• **Task details**
Provide only the number of lines in the records below that include "picture".

#### Material for this task ####

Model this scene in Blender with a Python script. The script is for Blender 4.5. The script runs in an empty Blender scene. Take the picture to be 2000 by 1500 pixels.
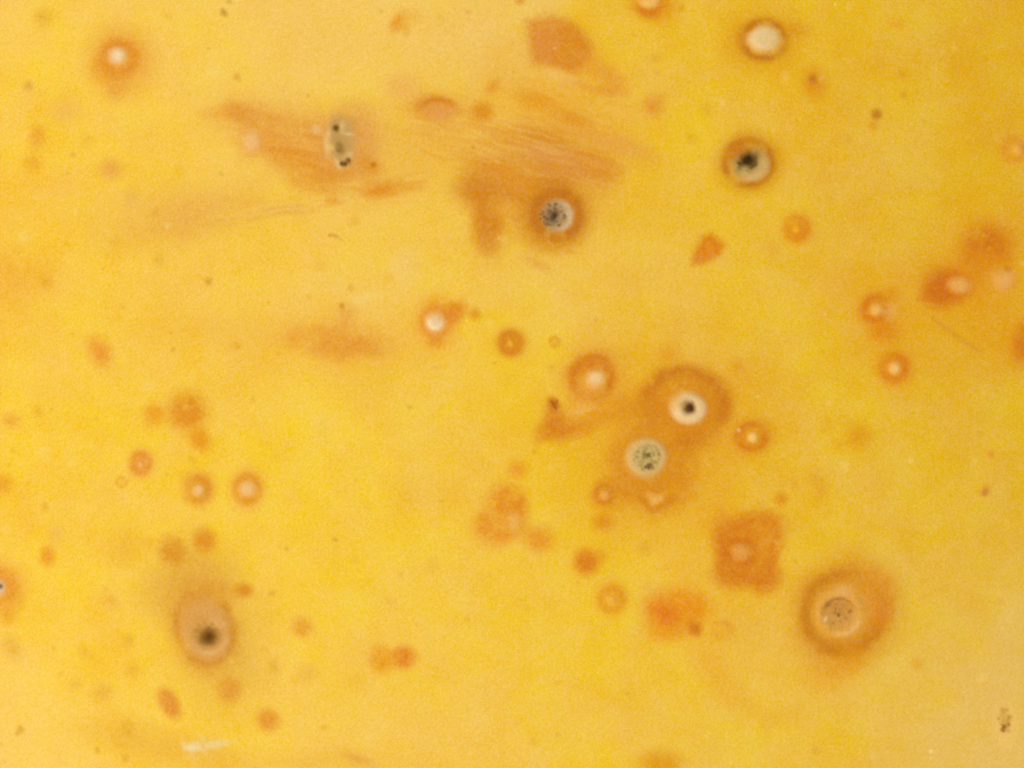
import bpy, math, random
import numpy as np
S = bpy.context.scene
C = S.collection
R = math.radians

# ------------------------------------------------------------------ camera, sky, sun, exposure
FRUIT_R, FRUIT_A = 0.080, 0.135          # radius, half length (metres)
TOP = 2 * FRUIT_R                        # the fruit lies on the ground, its flank facing up
DIST = 0.160
cam = bpy.data.objects.new('camera', bpy.data.cameras.new('camera'))
C.objects.link(cam)
cam.location = (0, 0, TOP + DIST)
cam.data.sensor_width = 36
cam.data.lens = 160
cam.data.clip_start = 0.005
cam.data.clip_end = 200
S.camera = cam

SUN_EL, SUN_AZ = 61, 206                 # azimuth: direction the light comes from, degrees from +X
w = bpy.data.worlds.new('World')
S.world = w
w.use_nodes = True
nt = w.node_tree
bg = nt.nodes['Background']
sky = nt.nodes.new('ShaderNodeTexSky')
sky.sky_type = 'NISHITA'
sky.sun_disc = False
sky.sun_elevation = R(SUN_EL)
sky.sun_rotation = R(90 - SUN_AZ)
sky.air_density = 1.0
sky.dust_density = 4.0
sky.ozone_density = 0.6
nt.links.new(sky.outputs[0], bg.inputs[0])
bg.inputs[1].default_value = 0.145
sd = bpy.data.lights.new('sun', 'SUN')
sd.energy = 0.55
sd.angle = R(35)
sd.color = (1.0, 0.93, 0.82)
sun = bpy.data.objects.new('sun', sd)
C.objects.link(sun)
sun.rotation_euler = (0, R(90 - SUN_EL), R(SUN_AZ))
S.view_settings.view_transform = 'Standard'
S.view_settings.look = 'None'
S.view_settings.exposure = 0.375
S.view_settings.gamma = 1
S.cycles.filter_width = 1.5

# light that reaches the flank (display value of a white surface) at left, centre, right: turns seen colours into pigments
LIGHT = {'E': [[1.1673, 1.1542, 1.2511], [-0.1246, -0.1111, -0.0996], [0.0145, 0.0126, 0.0114], [-0.0198, -0.0197, -0.0219], [-0.0007, -0.0007, -0.0008], [0.0078, 0.0063, 0.0054]], 'S': [[0.0092, 0.0088, 0.0093], [-0.0064, -0.0056, -0.0049], [0.0012, 0.001, 0.0009], [0.0004, 0.0004, 0.0004], [-0.0012, -0.001, -0.0008], [-0.0, -0.0, -0.0]]}

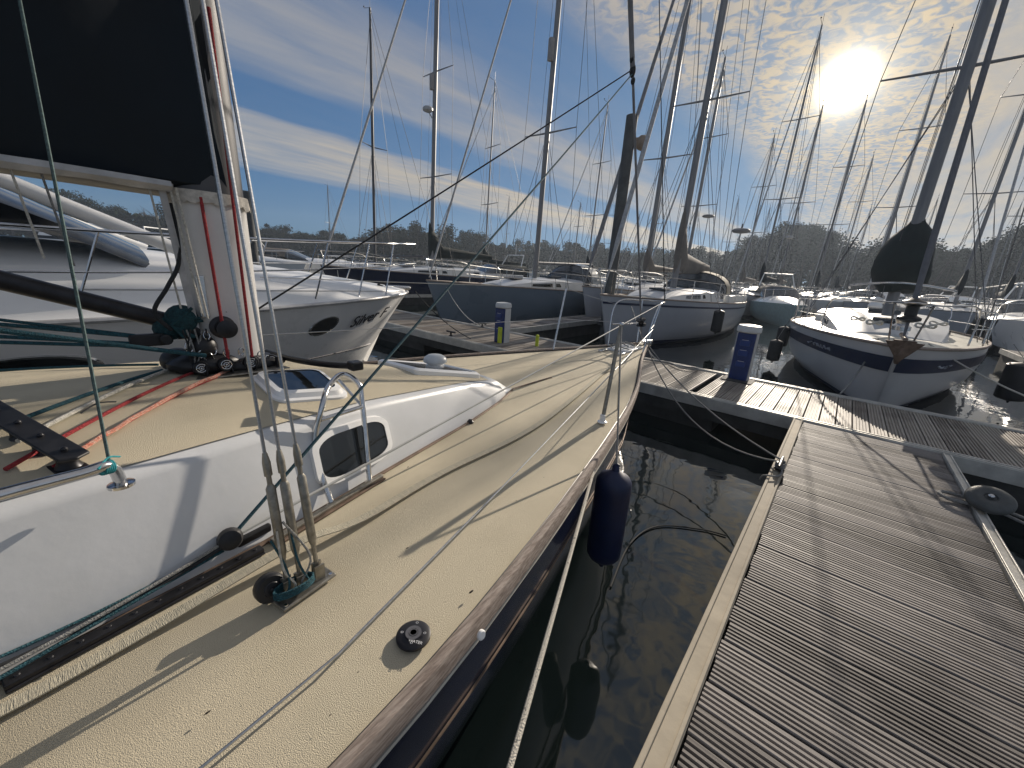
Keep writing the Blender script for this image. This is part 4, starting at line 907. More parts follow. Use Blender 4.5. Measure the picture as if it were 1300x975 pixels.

####

• **Correct response**
2